Chirurgical dans la gestion de ses émotions, profondément féministe (la nécessité de la solidarité entre les âmes et surtout de sororité entre femmes, est l'autre thème fort du métrage) et s'inscrivant même directement dans l'héritage de feu la regretté Agnès Varda, reine des chroniques sur les femmes se frayant un chemin entre les milliers d'embûches de la vie (jusque dans la présence à la photographie, d'Hérène Louvart, qui avait collaboré avec la cinéaste sur Les Plages d'Agnès); le scénario d'Hittman est une merveille d'économie, ne perdant jamais de temps à remplir son histoire de détails futiles (on ne saura jamais le nom d'Autumn ni le père de son enfant, sorte de protection autoritaire de la part de la cinéaste, pour mieux montrer également que l'importance reste avant tout et surtout son humanité intemporelle, elle qui pourrait être comme des milliers de jeunes femmes), quitte à la rendre intelligemment obsédante, poussant librement son auditoire à conserver une réflexion à son sujet, même une fois la séance terminée et digérée.
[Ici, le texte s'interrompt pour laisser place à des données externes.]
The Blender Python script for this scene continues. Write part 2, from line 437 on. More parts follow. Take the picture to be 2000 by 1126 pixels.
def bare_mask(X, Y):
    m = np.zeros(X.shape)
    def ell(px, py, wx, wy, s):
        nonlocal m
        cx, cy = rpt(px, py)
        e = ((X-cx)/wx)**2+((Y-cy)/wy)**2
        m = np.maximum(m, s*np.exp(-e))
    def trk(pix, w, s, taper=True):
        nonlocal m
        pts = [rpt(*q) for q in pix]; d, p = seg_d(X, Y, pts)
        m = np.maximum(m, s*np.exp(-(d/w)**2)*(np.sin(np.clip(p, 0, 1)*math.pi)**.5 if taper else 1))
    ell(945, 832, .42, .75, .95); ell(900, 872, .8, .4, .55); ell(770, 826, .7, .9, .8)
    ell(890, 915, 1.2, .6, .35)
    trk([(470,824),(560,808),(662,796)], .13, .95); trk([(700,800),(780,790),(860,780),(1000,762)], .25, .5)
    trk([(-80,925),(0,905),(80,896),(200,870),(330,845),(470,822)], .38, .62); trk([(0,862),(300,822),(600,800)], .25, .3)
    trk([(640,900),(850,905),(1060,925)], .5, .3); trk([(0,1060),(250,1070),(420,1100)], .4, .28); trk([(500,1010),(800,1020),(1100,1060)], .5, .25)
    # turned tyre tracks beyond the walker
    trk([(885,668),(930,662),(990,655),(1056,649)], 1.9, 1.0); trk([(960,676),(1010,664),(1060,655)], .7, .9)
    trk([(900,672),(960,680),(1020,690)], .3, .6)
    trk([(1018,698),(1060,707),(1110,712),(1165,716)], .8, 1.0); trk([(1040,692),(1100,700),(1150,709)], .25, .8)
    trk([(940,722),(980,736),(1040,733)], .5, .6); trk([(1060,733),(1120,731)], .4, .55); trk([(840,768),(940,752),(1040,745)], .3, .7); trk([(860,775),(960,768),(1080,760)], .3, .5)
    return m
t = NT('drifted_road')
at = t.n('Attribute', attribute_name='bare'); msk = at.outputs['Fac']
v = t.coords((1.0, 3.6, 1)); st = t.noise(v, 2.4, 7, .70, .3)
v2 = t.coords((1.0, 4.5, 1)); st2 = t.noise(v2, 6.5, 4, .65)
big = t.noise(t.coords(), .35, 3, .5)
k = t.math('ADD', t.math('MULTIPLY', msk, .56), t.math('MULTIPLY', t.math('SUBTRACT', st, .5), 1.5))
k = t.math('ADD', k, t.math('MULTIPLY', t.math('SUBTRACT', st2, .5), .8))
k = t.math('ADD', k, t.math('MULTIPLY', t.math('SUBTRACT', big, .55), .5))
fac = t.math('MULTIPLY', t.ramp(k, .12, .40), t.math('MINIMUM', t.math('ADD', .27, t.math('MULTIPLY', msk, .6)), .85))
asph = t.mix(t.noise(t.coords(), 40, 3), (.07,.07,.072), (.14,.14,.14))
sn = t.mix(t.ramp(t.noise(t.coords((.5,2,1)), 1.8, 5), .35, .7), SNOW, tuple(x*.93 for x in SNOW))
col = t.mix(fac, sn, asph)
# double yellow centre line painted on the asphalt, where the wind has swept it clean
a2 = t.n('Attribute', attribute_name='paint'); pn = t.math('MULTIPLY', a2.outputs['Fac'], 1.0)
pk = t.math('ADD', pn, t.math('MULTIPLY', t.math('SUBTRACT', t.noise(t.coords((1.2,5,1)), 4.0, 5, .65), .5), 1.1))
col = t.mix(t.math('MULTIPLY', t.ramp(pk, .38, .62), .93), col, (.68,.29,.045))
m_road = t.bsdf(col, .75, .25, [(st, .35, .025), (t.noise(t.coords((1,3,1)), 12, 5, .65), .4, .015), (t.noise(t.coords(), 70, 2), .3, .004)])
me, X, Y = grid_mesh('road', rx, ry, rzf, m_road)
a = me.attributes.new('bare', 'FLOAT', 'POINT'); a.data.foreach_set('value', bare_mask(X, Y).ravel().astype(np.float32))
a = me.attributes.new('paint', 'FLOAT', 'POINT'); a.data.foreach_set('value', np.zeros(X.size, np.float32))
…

À la fois onirique et impitoyablement naturaliste, intime et distant (comme son héroïne, qui tient à distance son entourage - excepté sa cousine, avec qui elle a une relation fusionnelle - pour sa propre survie, la seule manière qu'elle a d'encaisser son traumatisme), Never Rarely Sometimes Always est un diamant brut tranquillement dévastateur et déchirant, qui parvient à rendre perceptible la gravité de la tragédie de son héroïne, sans jamais la sensationnaliser ni même l'entacher d'un pathos vulgaire.
Une put*** de claque, tout simplement.